You have petabytes of logs in Azure Storage and an analyst asking, “Can I query that in BigQuery?” The short answer is yes, but the path between those two clouds can feel like herding containers through customs. It is possible to set it up cleanly if you understand how each piece wants to talk.
Azure Storage is the durable bucket. It keeps object data cheap and at rest. BigQuery is the analytical engine. It digests those blobs into tables you can filter, join, and chart with SQL-like joy. The key is building a bridge that respects both ecosystems’ identities, security models, and billing quirks.

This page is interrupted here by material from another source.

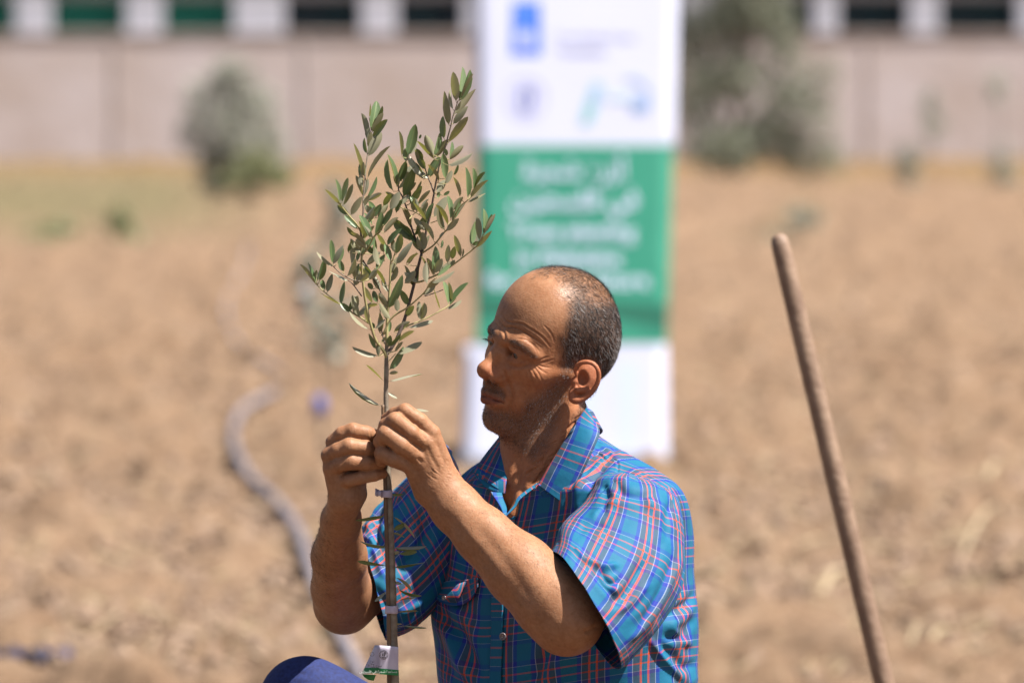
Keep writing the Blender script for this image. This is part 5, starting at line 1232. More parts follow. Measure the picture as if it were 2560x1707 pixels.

At a high level, the integration happens through one of two patterns. You can export data from Azure Storage into Google Cloud via a transfer service, or you can make BigQuery read external data directly through a federated connection. Either way, you need three things aligned: authenticated access, a defined schema, and predictable sync behavior.
The simplest workflow looks like this:
- Enable service principals in Azure Active Directory that have read permissions on your blob containers.
- Map those credentials to your target environment in Google Cloud using OAuth or a workload identity federation setting.
- Use BigQuery’s external table feature to reference the Azure Storage URI and describe the format (CSV, Avro, Parquet).
- Run the query. BigQuery fetches and processes only the necessary chunks, minimizing egress costs.
If you hit permission errors, check identity mapping. Azure RBAC can differ from Google IAM, and the mismatch usually hides in the scope of the object-level policy. Rotate secrets frequently and favor federated tokens instead of static keys. They expire fast and leave no sensitive residue behind.
Quick answer: To connect Azure Storage to BigQuery, grant a service principal read access, enable workload identity federation to Google Cloud, define an external table in BigQuery, and query directly. This lets you analyze Azure data without full transfers.